One has to imagine that any movie that could conclude with the scene described above must have a complicated plot, and here, “Howl’s Moving Castle” does not disappoint. In fact, even the most well-read Miyazaki fan would be hard-pressed to describe exactly how and why certain story elements transpire.

The narrative — or what there is of it — follows Sophie, a teenage girl working at her mother’s hat shop in a town that combines the aesthetics of Victorian-age Britain with the historical context of London during World War II. Many of the cities Sophie visits throughout the film are being bombed — a lá the Luftwaffe — as two warring kingdoms duke it out over a missing prince.

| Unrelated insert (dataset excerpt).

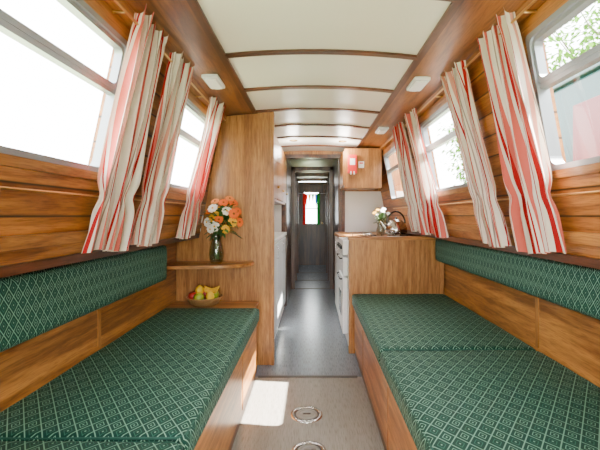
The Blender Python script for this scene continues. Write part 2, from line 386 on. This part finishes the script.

Sophie meets and falls in love with the tempestuous wizard Howl, arousing the jealousy of the (wicked) Witch of the Waste, a character so grotesquely obese she makes Kirstie Alley’s “Fat Actress” look like Olive Oyl. The Witch places a curse on Sophie, turning her into a 90-year-old woman. The rest of the film is dedicated to Sophie’s quest to remove the curse as she helps Howl vanquish a curse of his own.

Sophie spends the majority of the movie trapped in the frail, constantly cold body of an elderly woman, but as in most Miyazaki movies, the film is in large part about a teenage girl facing a number of challenges that enable her to grow as a person.

This was certainly the central motif in Miyazaki’s Oscar-winning “Spirited Away,” and it seems to be the case in his latest work. It could be said that Miyazaki, unique amongst all the middle-aged men of the world, has what could actually be considered a healthy obsession with teenage girls.

Most Miyazaki fans in the western hemisphere, though, would probably argue that, when going to see a Miyazaki movie, neither plot nor theme is the main draw. Instead, people go to see his films to appreciate the work of a modern auteur, an artist dedicated to capturing his own unique vision on the screen.

“Howl’s Moving Castle,” is as unique a product of Miyazaki’s mind as any of his previous works, and nowhere in the film is this more evident than in its titular dwelling.

Howl’s castle, which roams the world as a means to help its master avoid serving in the aforementioned war, looks like something that was designed by an architectural committee comprised of M.C. Escher, Dr. Seuss, Terry Gilliam (animator for Monty Python) and headed by Miyazaki himself.

The first time the castle lumbers onto the screen, with its simian face (composed of turrets and bits of various houses) and tongue — yes, the castle has a tongue — hanging out is one of the most memorable moments in Miyazaki’s new movie.

The castle is not the only instance in which Miyazaki’s visuals leave a lasting impression. There are a number of other scenes — particularly one toward the beginning of the film in which Howl and Sophie dance over the rooftops of the girl’s small town — that are memorable.

If nothing else, Miyazaki and his latest work are proof that traditional animation can still hold its own as an artist’s medium — as well as a great story telling medium — amidst the sea of CGI-animated features that, while generally innovative and enjoyable, lack the hands-on craftsmanship of a Miyazaki movie.